While the turbulence of the financial crisis was brought about by unplanned financial management and overspending relative to earnings in the advanced democracies of the Western world — substantially so in the US — the Indian economy, albeit buffeted to some extent by the raging tempest, was able to ride over the ordeal, without incurring much adverse aftermaths.

However, the succeeding four years post 2008 witnessed lukewarm economic reforms in the country, excessive government expenditure, perhaps merited, and credible allegations of financial unscrupulousness, where the quantity of money involved was often humongous.

A consequential effect was palpable on the country’s organised economic productivity. It made its impact onto the exchange rate determination of the country, which further had its imprint on the output levels, and export-import records.

Exchange rates
Exchange rates are determined in the long-term as also in the short-term. Long-term value changes in a country’s exchange rates are principally due to reactions of traders in the forex market to changes in relative price levels, relative productivity levels, consumer preferences for domestic or foreign goods and trade barriers.

Short-term approach to exchange rate is emphasised by investor appraisals of relative levels of interest rates and expected changes in the interest rate itself over the term of any particular investment. Its aftermath, whatever the direction, determines the country’s earnings and expenditures, and provides a perspective of the concerned economic scenario.

India had been undergoing policy procrastinations, continuation of certain unnecessary procedural bottlenecks despite the onset of economic liberalisation, delay in taking the reform process to its next step as also grappling with the ordeals of policy paralysis. There were all discouraging indicators to investors, both domestic and foreign, in regard to hastening the process of investment.

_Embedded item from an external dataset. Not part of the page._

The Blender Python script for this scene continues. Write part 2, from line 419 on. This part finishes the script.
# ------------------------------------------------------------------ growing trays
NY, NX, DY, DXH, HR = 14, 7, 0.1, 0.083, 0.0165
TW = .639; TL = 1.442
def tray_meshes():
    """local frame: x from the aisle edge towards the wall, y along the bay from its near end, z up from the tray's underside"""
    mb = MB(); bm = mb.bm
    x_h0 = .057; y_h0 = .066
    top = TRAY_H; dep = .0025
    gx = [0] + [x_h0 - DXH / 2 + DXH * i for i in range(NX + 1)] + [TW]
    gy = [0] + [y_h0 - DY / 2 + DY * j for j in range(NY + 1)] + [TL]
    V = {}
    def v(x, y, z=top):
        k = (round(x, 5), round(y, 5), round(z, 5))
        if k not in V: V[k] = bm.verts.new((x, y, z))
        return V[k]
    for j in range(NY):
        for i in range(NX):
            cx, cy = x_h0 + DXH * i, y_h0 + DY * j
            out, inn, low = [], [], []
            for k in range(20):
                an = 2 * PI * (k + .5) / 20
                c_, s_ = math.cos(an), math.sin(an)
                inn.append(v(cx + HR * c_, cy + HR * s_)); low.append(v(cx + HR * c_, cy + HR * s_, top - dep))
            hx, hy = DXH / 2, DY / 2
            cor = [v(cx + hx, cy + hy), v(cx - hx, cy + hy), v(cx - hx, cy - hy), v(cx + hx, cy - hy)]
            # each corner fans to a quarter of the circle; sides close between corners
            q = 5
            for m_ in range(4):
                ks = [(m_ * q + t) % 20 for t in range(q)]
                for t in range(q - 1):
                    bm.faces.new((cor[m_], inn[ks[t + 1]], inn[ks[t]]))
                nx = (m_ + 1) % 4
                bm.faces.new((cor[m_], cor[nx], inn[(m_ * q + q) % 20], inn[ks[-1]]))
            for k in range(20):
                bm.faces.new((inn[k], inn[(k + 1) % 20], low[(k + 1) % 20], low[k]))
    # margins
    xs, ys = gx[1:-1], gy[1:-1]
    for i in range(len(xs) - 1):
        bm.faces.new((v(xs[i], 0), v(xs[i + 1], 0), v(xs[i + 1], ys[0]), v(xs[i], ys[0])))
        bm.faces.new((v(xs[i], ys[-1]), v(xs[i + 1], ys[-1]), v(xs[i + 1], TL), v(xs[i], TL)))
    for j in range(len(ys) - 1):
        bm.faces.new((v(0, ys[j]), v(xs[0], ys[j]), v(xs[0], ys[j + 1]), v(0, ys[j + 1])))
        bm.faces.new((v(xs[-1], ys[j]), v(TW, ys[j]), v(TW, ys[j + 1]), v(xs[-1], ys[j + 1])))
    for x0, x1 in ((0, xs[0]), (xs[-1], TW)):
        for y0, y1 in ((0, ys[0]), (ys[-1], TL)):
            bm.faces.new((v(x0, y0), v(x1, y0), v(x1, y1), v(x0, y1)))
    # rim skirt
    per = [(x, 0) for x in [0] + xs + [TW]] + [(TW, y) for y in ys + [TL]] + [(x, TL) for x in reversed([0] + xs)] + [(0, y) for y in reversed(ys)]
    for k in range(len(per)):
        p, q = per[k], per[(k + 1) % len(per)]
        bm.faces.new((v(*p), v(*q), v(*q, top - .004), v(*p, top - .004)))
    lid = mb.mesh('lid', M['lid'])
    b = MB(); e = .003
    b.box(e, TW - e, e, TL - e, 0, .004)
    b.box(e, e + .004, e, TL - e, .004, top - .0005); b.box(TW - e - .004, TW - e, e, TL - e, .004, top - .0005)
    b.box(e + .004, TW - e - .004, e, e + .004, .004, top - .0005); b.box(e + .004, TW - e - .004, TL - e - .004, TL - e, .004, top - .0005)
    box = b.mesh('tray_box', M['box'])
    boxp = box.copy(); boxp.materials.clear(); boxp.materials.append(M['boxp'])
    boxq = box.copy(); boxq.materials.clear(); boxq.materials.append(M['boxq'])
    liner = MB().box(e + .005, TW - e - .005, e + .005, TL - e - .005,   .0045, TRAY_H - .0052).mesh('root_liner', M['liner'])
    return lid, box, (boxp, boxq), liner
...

The consequence played out through excessive spending, both in public and private sectors, without appropriate revenues to offset the expenditure. Import spending moved northward, export earning remained on a trough, if not inched southwards. The attendant pressure on the Indian rupee, forced it to depreciate in the international market.

When demonetisation took place, there was wariness regarding the ability to recover from it in a reasonable period of time. That has been belied. Financial instruments of the country have substantially, if not wholly, recovered from the effect of demonetisation.

A World Bank report has stated that the Indian economy is slated to grow at a pace of an encouraging 7.2%, on average, for the current financial year 2017-18, and improve further in the following years. While challenges from commodity prices, corporate debt overhang, and financial sector stress cannot be ruled out, the country’s fiscal, inflationary, and external economic balance conditions are estimated to exude appreciative attributes.

The CA deficit was about 1.5% of GDP of fiscal year 2015-16. Today, despite greater economic vibrancy, the CA deficit is expected to be a 0.1% increase from that of 2015-16. If the World Bank projections are to take effect, higher growth would occur, the exchange rate could somewhat appreciate, output would increase and exports would rise. CA deficit would then decline, thereby indicating a better economic efficacy; hopefully, sooner than later.